1990’lı yılların zihniyeti de ya baş eğeceksiniz ya da baş vereceksiniz diyordu. Tayyip Erdoğan ve Davutoğlu’nun söyledikleri o zaman da her gün tekrarlanıyordu. Bu açıdan ne Tayyip Erdoğan ne de Davutoğlu yeni bir şey söylemektedir. Ancak o dönemle bu dönemin önemli bir farkı var. Bu da, Kürtlerin o zamana göre daha bilinçli, daha örgütlü ve daha güçlü olduklarıdır. Bu açıdan ya baş eğecekler ya da baş verecekler söylemine Kürtlerin vereceği cevap şudur: Ya Kürt sorunu çözülerek Kürtler özgür ve demokratik yaşama kavuşacak ya da AKP iktidarı baş aşağı çakılacaktır!

Tayyip Erdoğan’ın “ya baş eğilecek ya da baş verilecek” sözü Kürt Özgürlük Hareketi ve Kürt halkında daha kararlı mücadele etme iradesi, kararı ve tutumu ortaya çıkarmaktadır. Bu zihniyet ve politikaya karşı daha kararlı bir mücadele verilecektir. AKP'nin zihniyeti ve ortaya koyduğu politika Özgürlük Hareketi ve Kürt halkının direnişini geliştirme ve büyütme kararının ne kadar doğru olduğunu ortaya koymuştur. AKP iktidarının 24 Temmuz’dan beri sürdürdüğü tasfiye saldırısına karşı yürütülen direnişin bir yıllık derslerinden çıkan sonuçlarla mücadele daha zengin ve yaratıcı yöntemlerle sürdürülecek; AKP iktidarı kendi söylem ve politikalarının çıkmazında yenilgiye mahkum edilecektir. AKP hükümeti istediği kadar bağırsın, çağırsın, her türlü kirli savaşçıları ve Kürt düşmanlarını yanına alsın, bu akıbetten kurtulamayacaktır.
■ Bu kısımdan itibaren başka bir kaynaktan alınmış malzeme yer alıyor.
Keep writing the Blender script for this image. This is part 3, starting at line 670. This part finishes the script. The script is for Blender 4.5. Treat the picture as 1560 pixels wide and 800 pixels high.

AKP iktidarı söylem ve tutumlarıyla artık hiçbir çağrı, söylem ve tutumla içine girdiği çıkmaz politikadan vazgeçmeyeceğini ortaya koymuştur. AKP iktidarı ancak ve ancak her alanda mücadeleyle geriletilebilir. Bu açıdan çağrılarla zaman kaybetmek kendini kandırmak, halkı boşuna beklentiler içinde tutmaktır. Türkiye'nin demokrasi ve Kürt halkının tüm örgütlü güçleri çok yönlü, zengin ve yaratıcı yöntemlerle mücadeleyi yükselterek, ya baş eğeceksiniz ya da baş vereceksiniz diyen bu faşist ve saldırgan AKP iktidarının kafasının direnişin gücüne toslaması ve parçalanması sağlanmalıdır.